▶ _Job_
Everything from the first line of the data below through the line that contains "R = math.radians" should be written out exactly, please, and nothing more; the pictures stay out.

▶ _Given data_

* Begin *

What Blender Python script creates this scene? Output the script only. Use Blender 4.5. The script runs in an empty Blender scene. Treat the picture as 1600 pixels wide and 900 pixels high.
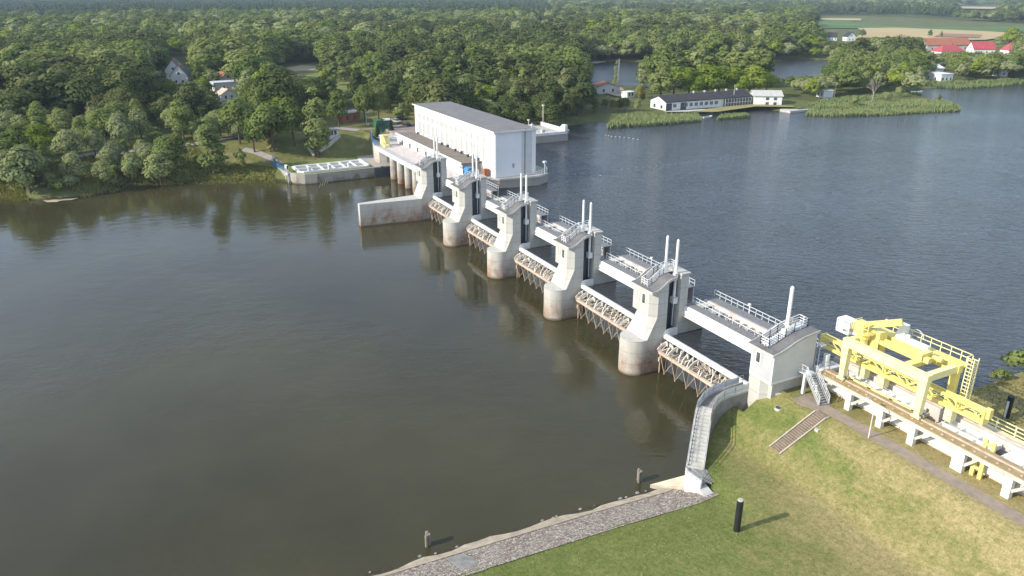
import bpy, bmesh, math, random
from mathutils import Vector, Matrix, noise
random.seed(11)
S = bpy.context.scene
COL = S.collection
R = math.radians

# ------------------------------------------------------------------ camera
FPX = 1200.0; HCAM = 55.0
TH = math.atan(465 / FPX); PSI = math.atan(659 / math.hypot(FPX, 465))
CF = Vector((-math.cos(PSI) * math.cos(TH), math.sin(PSI) * math.cos(TH), -math.sin(TH)))
CR = Vector((math.sin(PSI), math.cos(PSI), 0.0)); CU = CR.cross(CF)
CP = Vector((0, 0, HCAM))
cam_d = bpy.data.cameras.new('camera'); cam = bpy.data.objects.new('camera', cam_d); COL.objects.link(cam)
cam_d.sensor_width = 36; cam_d.lens = FPX / 1600 * 36; cam_d.clip_end = 30000; cam_d.clip_start = 0.5
cam.location = CP; cam.rotation_euler = CF.to_track_quat('-Z', 'Y').to_euler()
S.camera = cam

def ray(u, v): return CF + CR * ((u - 800) / FPX) - CU * ((v - 450) / FPX)
def at(u, v, z=0.0):                       # survey: where a sight line meets height z
    d = ray(u, v); return CP + d * ((z - HCAM) / d.z)
def onx(u, v, x): d = ray(u, v); return CP + d * ((x - CP.x) / d.x)
def ony(u, v, y): d = ray(u, v); return CP + d * ((y - CP.y) / d.y)
def px(p):
    q = Vector(p) - CP; k = q.dot(CF)
    if k < 1: return (-9999, -9999, k)
    return (800 + FPX * q.dot(CR) / k, 450 - FPX * q.dot(CU) / k, k)
def height_to(p, v):
    lo, hi = p[2], p[2] + 80
    for _ in range(40):
        m = (lo + hi) / 2
        if px((p[0], p[1], m))[1] > v: lo = m
        else: hi = m
    return lo - p[2]
def inpoly(x, y, P):
    c = False; j = len(P) - 1
    for i in range(len(P)):
        if (P[i][1] > y) != (P[j][1] > y) and x < (P[j][0] - P[i][0]) * (y - P[i][1]) / (P[j][1] - P[i][1]) + P[i][0]: c = not c
        j = i
    return c
def lerp_table(T, y):
    if y <= T[0][0]: return T[0][1]
    for (a, va), (b, vb) in zip(T, T[1:]):
        if y <= b: return va + (vb - va) * (y - a) / (b - a)
    return T[-1][1]
def sstep(a, b, x):
    t = max(0, min(1, (x - a) / (b - a))); return t * t * (3 - 2 * t)

# ------------------------------------------------------------------ light
SUN = Vector((-0.06 * math.cos(R(30)), -0.998 * math.cos(R(30)), math.sin(R(30)))).normalized()
sd = bpy.data.lights.new('sun', 'SUN'); so = bpy.data.objects.new('sun', sd); COL.objects.link(so)
sd.energy = 4.2; sd.angle = R(0.5); sd.color = (1.0, 0.93, 0.80)
so.rotation_euler = SUN.to_track_quat('Z', 'Y').to_euler(); so.location = (0, -50, 120)
W = bpy.data.worlds.new('World'); S.world = W; W.use_nodes = True
wn = W.node_tree.nodes; wl = W.node_tree.links
bg = wn['Background']; sky = wn.new('ShaderNodeTexSky'); sky.sky_type = 'NISHITA'; sky.sun_disc = False
sky.sun_elevation = R(30); sky.sun_rotation = math.atan2(SUN.x, SUN.y); sky.air_density = 1.0; sky.dust_density = 0.6; sky.ozone_density = 2.0
tcw = wn.new('ShaderNodeTexCoord'); cmap = wn.new('ShaderNodeMapping'); cmap.inputs['Scale'].default_value = (1, 1, 2.6); wl.new(tcw.outputs['Generated'], cmap.inputs[0])
cn = wn.new('ShaderNodeTexNoise'); cn.inputs['Scale'].default_value = 2.1; cn.inputs['Detail'].default_value = 6; cn.inputs['Roughness'].default_value = 0.55; wl.new(cmap.outputs[0], cn.inputs['Vector'])
cr = wn.new('ShaderNodeMapRange'); cr.interpolation_type = 'SMOOTHSTEP'; cr.inputs[1].default_value = 0.5; cr.inputs[2].default_value = 0.72; cr.inputs[3].default_value = 0.22; cr.inputs[4].default_value = 0.5; wl.new(cn.outputs['Fac'], cr.inputs[0])
cmx = wn.new('ShaderNodeMix'); cmx.data_type = 'RGBA'; wl.new(cr.outputs[0], cmx.inputs[0]); wl.new(sky.outputs[0], cmx.inputs[6]); cmx.inputs[7].default_value = (7.6, 8.3, 9.8, 1)
wl.new(cmx.outputs[2], bg.inputs[0]); bg.inputs[1].default_value = 0.15
vs = S.view_settings; vs.view_transform = 'Standard'; vs.look = 'None'; vs.exposure = 0.5; vs.gamma = 1; vs.use_curve_mapping = False
S.cycles.max_bounces = 8; S.cycles.volume_bounces = 0; S.cycles.use_denoising = True

# ------------------------------------------------------------------ mesh builder
class MB:
    def __init__(s): s.v = []; s.f = []
    def add(s, vs, fs):
        b = len(s.v); s.v += [tuple(p) for p in vs]; s.f += [tuple(b + i for i in f) for f in fs]; return s
    def box(s, x0, x1, y0, y1, z0, z1):
        return s.add([(x0,y0,z0),(x1,y0,z0),(x1,y1,z0),(x0,y1,z0),(x0,y0,z1),(x1,y0,z1),(x1,y1,z1),(x0,y1,z1)],
                     [(0,3,2,1),(4,5,6,7),(0,1,5,4),(1,2,6,5),(2,3,7,6),(3,0,4,7)])
    def bar(s, p, q, w, h=None):
        p = Vector(p); q = Vector(q); h = h or w; d = (q - p).normalized()
        a = d.cross(Vector((0, 0, 1)))
        if a.length < 1e-3: a = Vector((1, 0, 0))
        a.normalize(); b = a.cross(d).normalized()
        a = a * w / 2; b = b * h / 2
        return s.add([p-a-b, p+a-b, p+a+b, p-a+b, q-a-b, q+a-b, q+a+b, q-a+b],
                     [(0,3,2,1),(4,5,6,7),(0,1,5,4),(1,2,6,5),(2,3,7,6),(3,0,4,7)])
    def tube(s, p, q, r, r2=None, n=8):
        p = Vector(p); q = Vector(q); d = (q - p).normalized(); r2 = r if r2 is None else r2
        a = d.orthogonal().normalized(); b = d.cross(a)
        ring = lambda c, rr: [c + (a * math.cos(2*math.pi*i/n) + b * math.sin(2*math.pi*i/n)) * rr for i in range(n)]
        return s.loft([ring(p, r), ring(q, r2)])
    def loft(s, rings, caps=True):
        n = len(rings[0]); vs = [p for r in rings for p in r]; fs = []
        for k in range(len(rings) - 1):
            for i in range(n):
                j = (i + 1) % n; fs.append((k*n+i, k*n+j, (k+1)*n+j, (k+1)*n+i))
        if caps: fs.append(tuple(range(n))[::-1]); fs.append(tuple((len(rings)-1)*n + i for i in range(n)))
        return s.add(vs, fs)
    def prism(s, poly, z0, z1):
        return s.loft([[(x, y, z0) for x, y in poly], [(x, y, z1) for x, y in poly]])
    def prism_x(s, yz, x0, x1):
        return s.loft([[(x0, y, z) for y, z in yz], [(x1, y, z) for y, z in yz]])
    def prism_y(s, xz, y0, y1):
        return s.loft([[(x, y0, z) for x, z in xz], [(x, y1, z) for x, z in xz]])
    def rail(s, pts, h=1.1, rows=(0.55, 1.1), step=1.5, w=0.06, pw=None):
        pts = [Vector(p) for p in pts]; pw = pw or w
        for a, b in zip(pts, pts[1:]):
            for r in rows: s.bar(a + Vector((0,0,r)), b + Vector((0,0,r)), w)
            n = max(1, round((b - a).length / step))
            for i in range(n + 1):
                c = a.lerp(b, i / n); s.bar(c, c + Vector((0,0,h)), pw)
        return s
    def ball(s, c, r, n=8, m=6, sz=1.0):
        rings = []
        for k in range(1, m):
            t = math.pi * k / m
            rings.append([(c[0]+r*math.sin(t)*math.cos(2*math.pi*i/n), c[1]+r*math.sin(t)*math.sin(2*math.pi*i/n), c[2]-r*sz*math.cos(t)) for i in range(n)])
        return s.loft(rings)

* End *

▶ _Correct result_
What Blender Python script creates this scene? Output the script only. Use Blender 4.5. The script runs in an empty Blender scene. Treat the picture as 1600 pixels wide and 900 pixels high.
import bpy, bmesh, math, random
from mathutils import Vector, Matrix, noise
random.seed(11)
S = bpy.context.scene
COL = S.collection
R = math.radians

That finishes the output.